Unterrichtung durch die Europäische Kommission
Stellungnahme der Europäischen Kommission zu dem Beschluss des Bundesrates zum Vorschlag für eine Verordnung des Rates zur Gründung des Gemeinsamen Unternehmens "Shift2Rail"

C(2014) 3119 final
siehe Drucksache 808/13(B) HTML PDF

Brüssel, den 15.5.2014
C(2014) 3119 final

An den Präsidenten des Bundesrates
Herrn Ministerpräsident
Stephan Weil
Leipziger Straße 3-4
10117 Berlin
DEUTSCHLAND

Sehr geehrter Herr Bundesratspräsident,

Die Kommission dankt dem Bundesrat für seine Stellungnahme zum Vorschlag für eine Verordnung des Rates zur Gründung des Gemeinsamen Unternehmens "Shift2Rail" (COM (2013) 922 final).

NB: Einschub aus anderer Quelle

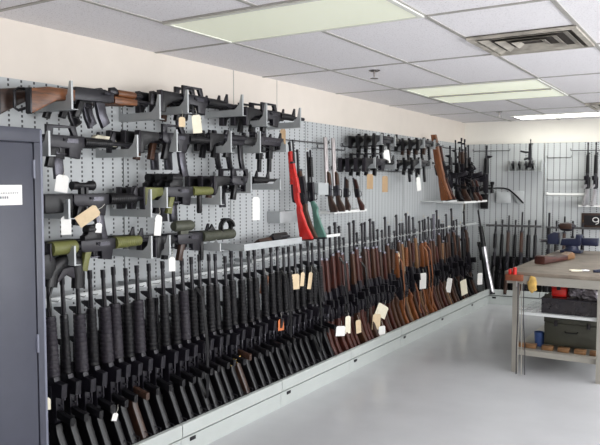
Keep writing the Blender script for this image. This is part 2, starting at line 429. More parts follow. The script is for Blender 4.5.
def k_carbine(furn='poly', body='receiver', hg_mat='poly', mag=None, top='carry', L=.76, stock='slim', vgrip=False, grip=None, hg_r=.027):
    P = []
    if stock == 'slim':
        b = prof(B(), [(0, .026), (0, -.10), (.028, -.10), (.04, -.06), (.10, -.03), (.15, -.024), (.15, .024)], .04, bev=.008)
    elif stock == 'block':
        b = prof(B(), [(0, .028), (0, -.06), (.02, -.066), (.17, -.062), (.17, .03)], .05, bev=.01)
    else:
        b = lathe(B(), [(.0, .02), (.004, .036), (.15, .036), (.155, .02)])
        q = [(-.02+.05*math.cos(a*PI/8), -.085+.065*math.sin(a*PI/8)) for a in range(16)]
        P.append(('butt_paddle', mesh('butt_paddle', prof(B(), q, .03, bev=.008), M['poly']), None))
    P.append(('stock', mesh('stock', b, M[furn]), None))
    P.append(('butt_pad', mesh('butt_pad', box(B(), -.012, .001, -.019, .019, -.10 if stock == 'slim' else -.06, .028, .003), M['poly_grey']), 'stock'))
    s = .18
    P.append(('buffer_tube', mesh('buffer_tube', lathe(B(), [(.12, .014), (s, .014)], seg=10), M[body]), None))
    ar_common(P, s, s+.235+.19, mag, hg_r, grip or furn, body, hg_mat)
    if top == 'carry': carry(P, s, body)
    elif top == 'scope': optic(P, s+.0, s+.14, .072, .021)
    elif top == 'dot':
        b = prof(B(), [(s+.02, .026), (s+.14, .026), (s+.14, .05), (s+.115, .1), (s+.06, .105), (s+.04, .06), (s+.02, .05)], .045, bev=.008)
        lathe(b, [(s+.045, .026), (s+.13, .026)], z=.082)
        P.append(('sight', mesh('sight', b, M['poly']), None))
    elif top == 'tube':
        b = lathe(B(), [(s-.02, .026), (s+.0, .034), (s+.13, .034), (s+.15, .026)], z=.078); box(b, s+.03, s+.1, -.014, .014, .026, .06)
        P.append(('scope', mesh('scope', b, M['olive_dark']), None))
    fsight(P, s+.235+.21, body); barrel(P, s+.235+.18, L)
    if vgrip:
        P.append(('foregrip', mesh('foregrip', lathe(B(), [(-.14, .014), (-.13, .018), (-.03, .016), (-.025, .02)], z=s+.31, axis='z'), M['poly']), None))
    return P
def k_ak(w='wood_orange', folding=False, mag='steel_blue'):
    P = []
    if folding:
        b = wire(B(), [(.25, 0, .0), (.02, 0, -.005), (.0, 0, -.02), (.0, 0, -.10), (.02, 0, -.11), (.24, 0, -.03)], .008)
        P.append(('folding_stock', mesh('folding_stock', b, M['gunmetal']), None))
    else:
        b = prof(B(), [(0, -.01), (0, -.125), (.012, -.128), (.15, -.055), (.26, -.045), (.26, .01), (.1, .008)], .042, bev=.009)
        P.append(('stock', mesh('stock', b, M[w]), None))
        P.append(('butt_plate', mesh('butt_plate', prof(B(), [(-.006, -.008), (-.006, -.128), (.004, -.132), (.004, -.006)], .04, bev=.003), M['gunmetal']), 'stock'))
    b = prof(B(), [(.25, .0), (.27, .028), (.46, .034), (.52, .022), (.52, -.03), (.25, -.04)], .036, bev=.006)
    P.append(('receiver', mesh('receiver', b, M['receiver']), None))
    P.append(('charging_handle', mesh('charging_handle', lathe(B(), [(.44, .005), (.475, .006)], z=.012, y=-.03, seg=8), M['steel_blue']), 'receiver'))
    P.append(('rear_sight', mesh('rear_sight', prof(B(), [(.50, .02), (.56, .02), (.56, .04), (.53, .056), (.50, .05)], .022, bev=.003), M['gunmetal']), None))
    b = prof(B(), [(.29, -.038), (.33, -.038), (.305, -.095), (.29, -.13), (.255, -.125), (.275, -.075)], .03, bev=.008)
    P.append(('pistol_grip', mesh('pistol_grip', b, M['poly']), None))
    P.append(('trigger_guard', mesh('trigger_guard', trigger_guard(.33, .395, -.036, -.07), M['gunmetal']), None))
    b = prof(B(), [(.40, -.036), (.46, -.036), (.47, -.09), (.495, -.14), (.447, -.17), (.42, -.115)], .024, bev=.003)
    P.append(('magazine', mesh('magazine', b, M[mag]), None))
    b = prof(B(), [(.52, .008), (.52, -.034), (.56, -.038), (.69, -.03), (.69, .004)], .046, bev=.012)
    P.append(('handguard', mesh('handguard', b, M[w]), None))
    P.append(('upper_handguard', mesh('upper_handguard', lathe(B(), [(.555, .017), (.565, .02), (.675, .02), (.685, .017)], z=.026), M[w]), None))
    P.append(('gas_tube', mesh('gas_tube', lathe(B(), [(.68, .012), (.74, .012)], z=.026, seg=10), M['gunmetal']), None))
    barrel(P, .68, .88, .008, True, z=-.004)
    P.append(('front_sight', mesh('front_sight', prof(B(), [(.80, -.01), (.83, -.01), (.83, .05), (.805, .055)], .018, bev=.003), M['gunmetal']), None))
    return P
def k_wood(w='wood_red', L=1.12, fore=.84, m='gunmetal', scope=False, mag=True, sl=False, guard=True, pad='gunmetal', bolt=True, full=False):
    P = []
    b = prof(B(), [(0, -.03), (0, -.155), (.012, -.158), (.13, -.105), (.26, -.068), (.30, -.07), (.34, -.052), (.50, -.045), (.52, -.02), (.52, .0), (.37, .0), (.31, -.022), (.27, -.016), (.12, -.022)], .042, bev=.011)
    P.append(('stock', mesh('stock', b, M[w]), None))
    P.append(('butt_plate', mesh('butt_plate', prof(B(), [(-.01, -.028), (-.01, -.155), (.002, -.16), (.002, -.026)], .04, bev=.003), M[pad]), 'stock'))
    b = prof(B(), [(.545, -.004), (.545, -.046), (fore-.06, -.032), (fore, -.026), (fore, .004)], .044, bev=.013)
    P.append(('forestock', mesh('forestock', b, M[w]), None))
    if guard: P.append(('upper_handguard', mesh('upper_handguard', lathe(B(), [(.56, .016), (.57, .02), (fore-.05, .018), (fore-.04, .014)], z=.008), M[w]), None))
    P.append(('receiver', mesh('receiver', prof(B(), [(.30, -.03), (.31, -.066), (.36, -.074), (.50, -.06), (.56, -.05), (.56, .02), (.40, .026), (.34, .02)], .047, bev=.007), M['receiver']), None))
    if bolt: P.append(('bolt_handle', mesh('bolt_handle', wire(B(), [(.42, -.012, .012), (.42, -.045, .004), (.415, -.055, -.01)], .006), M['steel_blue']), 'receiver'))
    P.append(('trigger_guard', mesh('trigger_guard', trigger_guard(.335, .42, -.068, -.10), M['gunmetal']), None))
    if mag: P.append(('magazine', mesh('magazine', prof(B(), [(.425, -.05), (.49, -.05), (.495, -.125), (.43, -.13)], .024, bev=.003), M['gunmetal']), None))
    barrel(P, .5, L, .0115, False, m, z=.006)
    P.append(('front_sight', mesh('front_sight', prof(B(), [(L-.075, .01), (L-.05, .01), (L-.055, .024), (L-.065, .026)], .008, bev=.001), M['gunmetal']), None))
    P.append(('barrel_band', mesh('barrel_band', lathe(B(), [(fore-.012, .028), (fore+.006, .026)], z=-.008), M['steel_blue']), 'forestock'))
    if scope: optic(P, .33, .58, .06, .016)
    if sl: sling(P, .1, fore-.05, .05, sl if isinstance(sl, str) else 'leather', .03)
    return P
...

Die Kommission nimmt erfreut zur Kenntnis, dass der Bundesrat ihre Initiative zur Förderung von Forschung und Innovationen im Eisenbahnsektor begrüßt und in der Gründung eines Gemeinsamen Unternehmens durch die EU und den Sektor einen sinnvollen Weg zur Erreichung der Ziele der Union sieht, die den einheitlichen europäischen Eisenbahnraum vollenden und die Wettbewerbsfähigkeit des Schienenverkehrs in der EU gegenüber anderen Verkehrsträgern und gegenüber Konkurrenten aus Drittstaaten steigern will.

Die Kommission teilt die Auffassung des Bundesrates, dass Governance und Funktionsweise eines solchen Gemeinsamen Unternehmens Transparenz, den Schutz der finanziellen Interessen der Union und ein solides Finanzmanagement gewährleisten müssen. Dem Verordnungsvorschlag zufolge wird die Kommission über ihre Vertreter im Verwaltungsrat und über den bevollmächtigten Anweisungsbefugten sicherstellen, dass die interne Kontrolle des Gemeinsamen Unternehmens "Shift2Rail" den Anforderungen an die Rechenschaftspflicht in vollem Umfang genügt und dass das Risiko von Interessenkonflikten innerhalb des Gemeinsamen Unternehmens in angemessener Weise gemindert wird. Deshalb würde der interne Kontrollrahmen für "Shift2Rail" folgende Elemente umfassen: 1) Anwendung interner Kontrollstandards, die mindestens gleichwertige Garantien wie die internen Kontrollstandards der Kommission bieten; 2) unabhängige und transparente Bewertung der Mitglieds- und Projektanträge auf der Grundlage veröffentlichter Auswahlkriterien, einschließlich Einspruchsverfahren und vollständiger Erklärungen über etwaige Interessen; 3) Präventivmaßnahmen zur Bekämpfung von Betrug, Korruption und sonstigen rechtswidrigen Handlungen; 4) detaillierte Vorschriften für Monitoring und Berichterstattung, einschließlich Expost-Prüfungen und wissenschaftlicher Bewertung der Projektergebnisse.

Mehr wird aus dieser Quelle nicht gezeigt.